[WRITTEN REQUEST]: From the first line of the data down to and including the line with "return CAM + r*t", copy everything exactly, leaving out pictures.

[INFORMATION SUPPLIED]:
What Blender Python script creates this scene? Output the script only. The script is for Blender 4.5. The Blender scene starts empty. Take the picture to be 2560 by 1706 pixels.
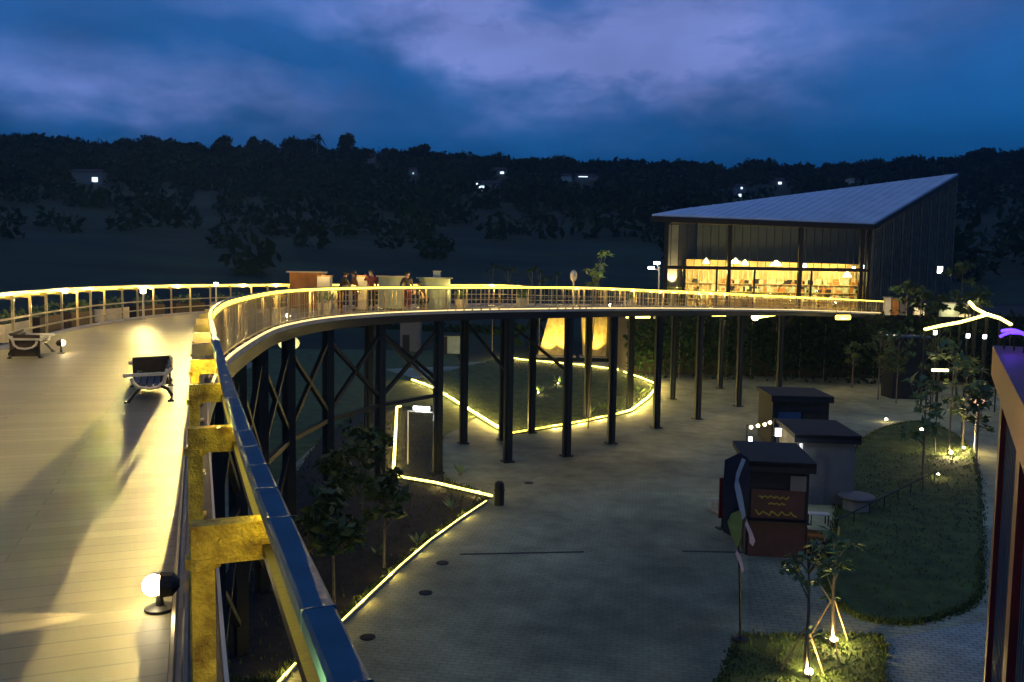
import bpy, bmesh, math, random
from mathutils import Vector, Matrix, noise
R = math.radians
rnd = random.Random(11)
sc = bpy.context.scene
COL = sc.collection
V = Vector

# ------------------------------------------------------------------ camera
F_PX, W_PX, H_PX = 2100.0, 2560.0, 1706.0
PITCH, ROLL = math.atan(163/F_PX), R(0.9)
CAM = V((0, 0, 1.6))
_f = V((0, math.cos(PITCH), -math.sin(PITCH))); _u = V((0, math.sin(PITCH), math.cos(PITCH))); _r = V((1, 0, 0))
cX = _r*math.cos(ROLL) + _u*math.sin(ROLL); cY = -_r*math.sin(ROLL) + _u*math.cos(ROLL)
cam_d = bpy.data.cameras.new('camera'); cam = bpy.data.objects.new('camera', cam_d); COL.objects.link(cam)
cam.matrix_world = Matrix(((cX.x, cY.x, -_f.x, CAM.x), (cX.y, cY.y, -_f.y, CAM.y), (cX.z, cY.z, -_f.z, CAM.z), (0, 0, 0, 1)))
cam_d.sensor_width = 36; cam_d.lens = 36*F_PX/W_PX; cam_d.clip_start = 0.05; cam_d.clip_end = 6000
sc.camera = cam

def ray(x, y):
    return (cX*((x-W_PX/2)/F_PX) + cY*((H_PX/2-y)/F_PX) + _f)
def P(x, y, z=None, d=None):
    """the place in the world seen at (x, y): on the level z, or at forward distance d"""
    r = ray(x, y)
    t = (z-CAM.z)/r.z if z is not None else d/r.y
    return CAM + r*t

# ------------------------------------------------------------------ materials
def nodes_of(name):
    m = bpy.data.materials.new(name); m.use_nodes = True
    nt = m.node_tree; b = nt.nodes['Principled BSDF']
    return m, nt, b
def N(nt, t, **kw):
    n = nt.nodes.new(t)
    for k, v in kw.items():
        if k in n.inputs: n.inputs[k].default_value = v
        else: setattr(n, k, v)
    return n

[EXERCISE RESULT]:
What Blender Python script creates this scene? Output the script only. The script is for Blender 4.5. The Blender scene starts empty. Take the picture to be 2560 by 1706 pixels.
import bpy, bmesh, math, random
from mathutils import Vector, Matrix, noise
R = math.radians
rnd = random.Random(11)
sc = bpy.context.scene
COL = sc.collection
V = Vector

# ------------------------------------------------------------------ camera
F_PX, W_PX, H_PX = 2100.0, 2560.0, 1706.0
PITCH, ROLL = math.atan(163/F_PX), R(0.9)
CAM = V((0, 0, 1.6))
_f = V((0, math.cos(PITCH), -math.sin(PITCH))); _u = V((0, math.sin(PITCH), math.cos(PITCH))); _r = V((1, 0, 0))
cX = _r*math.cos(ROLL) + _u*math.sin(ROLL); cY = -_r*math.sin(ROLL) + _u*math.cos(ROLL)
cam_d = bpy.data.cameras.new('camera'); cam = bpy.data.objects.new('camera', cam_d); COL.objects.link(cam)
cam.matrix_world = Matrix(((cX.x, cY.x, -_f.x, CAM.x), (cX.y, cY.y, -_f.y, CAM.y), (cX.z, cY.z, -_f.z, CAM.z), (0, 0, 0, 1)))
cam_d.sensor_width = 36; cam_d.lens = 36*F_PX/W_PX; cam_d.clip_start = 0.05; cam_d.clip_end = 6000
sc.camera = cam

def ray(x, y):
    return (cX*((x-W_PX/2)/F_PX) + cY*((H_PX/2-y)/F_PX) + _f)
def P(x, y, z=None, d=None):
    """the place in the world seen at (x, y): on the level z, or at forward distance d"""
    r = ray(x, y)
    t = (z-CAM.z)/r.z if z is not None else d/r.y
    return CAM + r*t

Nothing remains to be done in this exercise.